金融機関がめざすべき顧客本位の業務運営は、このような購買代理の考え方に基づくものだと考えている。
一例としてのファミリービジネスCFO
筆者はいま、オーナー経営企業(ファミリービジネス、以下「FB」)への企業経営・事業承継・資産管理の三位一体の総合的支援に注力している。そして、その支援においては、親族一族の関係性をうまく整えていくことが土台としての重要な要素となる。
学術的にも調査分析がなされているFBのスリーサークル(一族の構成者、株式の保有者、経営への関与者)に、変化の時代に求められる持続的展開への5つのテーマを重ね合わせたものを、筆者が関わる支援チームで整理した<下の図表>。
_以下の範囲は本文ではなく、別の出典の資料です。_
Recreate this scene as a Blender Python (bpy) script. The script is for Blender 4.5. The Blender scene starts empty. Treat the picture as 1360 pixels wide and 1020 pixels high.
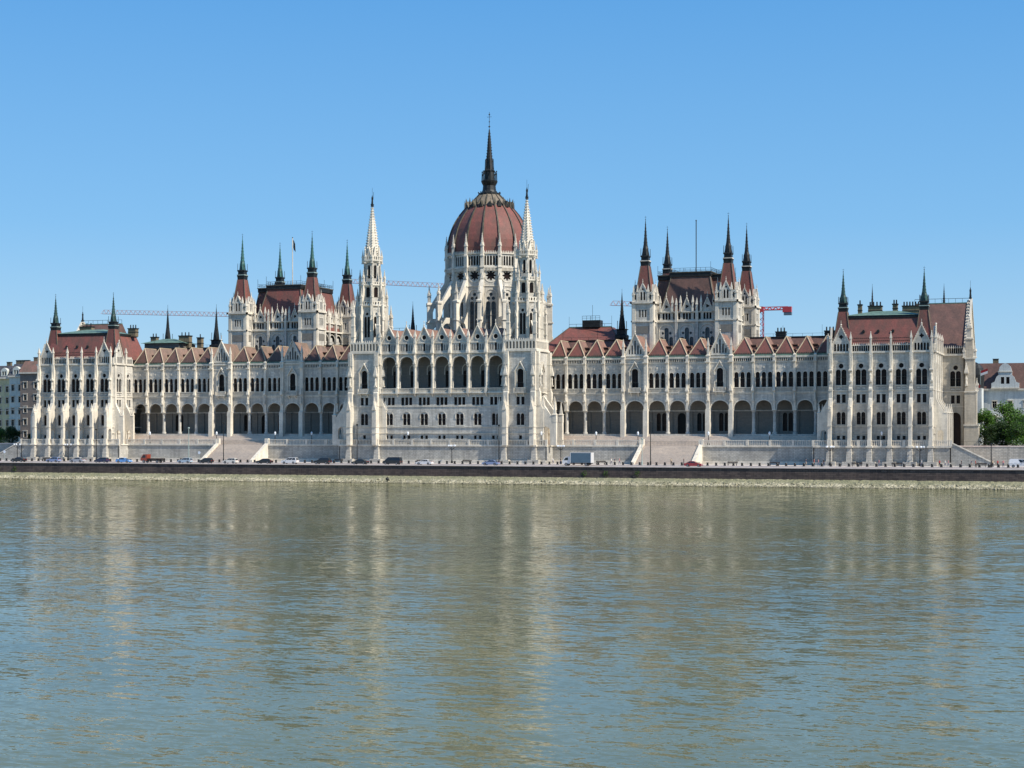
import bpy, math, random
from math import sin, cos, pi, radians
from mathutils import Matrix, Vector
from mathutils.geometry import tessellate_polygon
rnd = random.Random(7)
sc = bpy.context.scene
COL = sc.collection

# ------------------------------------------------------------------ materials
def newmat(name):
    m = bpy.data.materials.new(name); m.use_nodes = True
    nt = m.node_tree; b = nt.nodes['Principled BSDF']
    return m, nt, b
def nd(nt, t, **kw):
    n = nt.nodes.new(t)
    for k, v in kw.items():
        if k.startswith('i_'): n.inputs[k[2:].replace('_', ' ')].default_value = v
        else: setattr(n, k, v)
    return n
def mixc(nt, fac, a, b, mode='MIX'):
    n = nt.nodes.new('ShaderNodeMix'); n.data_type = 'RGBA'; n.blend_type = mode
    for s, v in ((n.inputs[0], fac), (n.inputs[6], a), (n.inputs[7], b)):
        if hasattr(v, 'links') or isinstance(v, bpy.types.NodeSocket): nt.links.new(v, s)
        elif isinstance(v, (tuple, list)): s.default_value = (*v, 1) if len(v) == 3 else v
        else: s.default_value = v
    return n.outputs[2]
def ramp(nt, src, p0, p1, c0=(0,0,0), c1=(1,1,1)):
    r = nt.nodes.new('ShaderNodeValToRGB')
    r.color_ramp.elements[0].position = p0; r.color_ramp.elements[1].position = p1
    r.color_ramp.elements[0].color = (*c0, 1); r.color_ramp.elements[1].color = (*c1, 1)
    nt.links.new(src, r.inputs[0]); return r.outputs[0]
def wpos(nt, scale=(1,1,1), wall=False):
    g = nd(nt, 'ShaderNodeNewGeometry'); out = g.outputs['Position']
    if wall:
        s = nd(nt, 'ShaderNodeSeparateXYZ'); nt.links.new(out, s.inputs[0])
        a = nd(nt, 'ShaderNodeMath', operation='ADD'); nt.links.new(s.outputs[0], a.inputs[0]); nt.links.new(s.outputs[1], a.inputs[1])
        c = nd(nt, 'ShaderNodeCombineXYZ'); nt.links.new(a.outputs[0], c.inputs[0]); nt.links.new(s.outputs[2], c.inputs[1])
        out = c.outputs[0]
    m = nd(nt, 'ShaderNodeMapping'); m.inputs['Scale'].default_value = scale
    nt.links.new(out, m.inputs[0]); return m.outputs[0]
def noise(nt, vec, scale, detail=4, rough=.55, out='Fac'):
    n = nd(nt, 'ShaderNodeTexNoise'); n.inputs['Scale'].default_value = scale
    n.inputs['Detail'].default_value = detail; n.inputs['Roughness'].default_value = rough
    nt.links.new(vec, n.inputs['Vector']); return n.outputs[out]
def bump(nt, b, h, strength, dist):
    n = nd(nt, 'ShaderNodeBump'); n.inputs['Strength'].default_value = strength; n.inputs['Distance'].default_value = dist
    nt.links.new(h, n.inputs['Height']); nt.links.new(n.outputs[0], b.inputs['Normal'])
def masonry(name, c1, c2, mortar, bw, bh, ms=.02, dirt=(.3,.28,.25), dirtamt=.5, rough=.85, bumpd=.02, streak=.5):
    m, nt, b = newmat(name)
    br = nd(nt, 'ShaderNodeTexBrick'); nt.links.new(wpos(nt, wall=True), br.inputs['Vector'])
    br.inputs['Color1'].default_value = (*c1, 1); br.inputs['Color2'].default_value = (*c2, 1); br.inputs['Mortar'].default_value = (*mortar, 1)
    br.inputs['Scale'].default_value = 1; br.inputs['Brick Width'].default_value = bw; br.inputs['Row Height'].default_value = bh
    br.inputs['Mortar Size'].default_value = ms; br.inputs['Bias'].default_value = 0
    n1 = noise(nt, wpos(nt), .22, 6, .65); n2 = noise(nt, wpos(nt, (1.2,1.2,.12)), 1.3, 4, .6)
    c = mixc(nt, ramp(nt, n1, .42, .75), br.outputs[0], mixc(nt, dirtamt, br.outputs[0], dirt))
    c = mixc(nt, ramp(nt, n2, .47, .72), c, mixc(nt, streak, c, dirt))
    n3 = noise(nt, wpos(nt), 2.5, 4, .7)
    c = mixc(nt, .35, c, mixc(nt, ramp(nt, n3, .3, .7), (0.5,0.5,0.5), (1,1,1)), 'MULTIPLY')
    nt.links.new(c, b.inputs['Base Color']); b.inputs['Roughness'].default_value = rough
    b.inputs['Specular IOR Level'].default_value = .25
    h = mixc(nt, .5, br.outputs['Fac'], n3)
    inv = nd(nt, 'ShaderNodeInvert'); nt.links.new(h, inv.inputs['Color'])
    bump(nt, b, inv.outputs[0], .5, bumpd); return m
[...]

企業価値向上戦略や経営革新チームの組成と活性化を考える上では、取締役会の活性化、社外人材の活用というテーマが出てくる。そして、経営承継や資産承継を計画する際は、家族憲章、一族会議体といったファミリーガバナンスが非常に大切になってくる。金融機関が様々なサービスを考えていく中で、この図の中心に置いたのはファミリービジネスCFOである。単なる財務管理者ではない、経営企画や一族の関係性も視野に入れたこの役割は、今後ニーズが高まってくると感じている。
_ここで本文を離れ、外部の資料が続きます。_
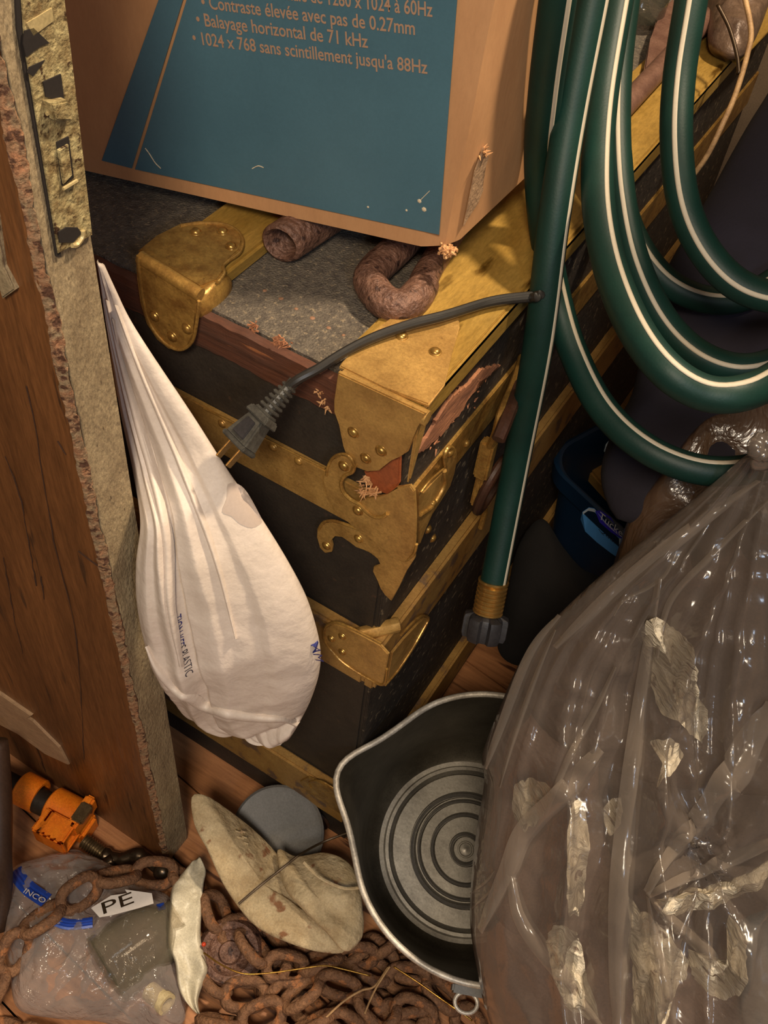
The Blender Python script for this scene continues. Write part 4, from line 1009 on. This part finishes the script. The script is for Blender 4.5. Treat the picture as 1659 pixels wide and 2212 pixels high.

それでは、ファミリービジネスCFOやFBへの三位一体の支援において求められるものは何か。いま実践活動の中で整理を進めている段階であり、ひとまず「観点」について記述すると、まず、ファミリービジネス固有の視座・課題への理解が大事になる。また、資産面での見識も必要である。資産の運用、相続、税制といった部分について、ある程度の勘所があれば望ましい。
次に、企業経営の目線である。企業経営が転換期を迎え、成り行き経営では難しい中で、企業価値をどう向上させ、競争戦略をどう考えていくか。自分自身が専門家でなければ、そのためのチームを作る方法もある。
加えて、コーポレートガバナンスとその土台となるファミリーガバナンスという、FB特有の二重構造のガバナンスへの理解と対応がある。そして、力を発揮していくにあたっては、なによりもコミュニケーション力が大切になってくる。
購買代理型のビジネスモデルで金融を超えて顧客に関わる一例として、筆者はファミリービジネスCFOがあげられると考えている。このFBへの総合的支援については、また別の回で詳しく触れていくことにしたい。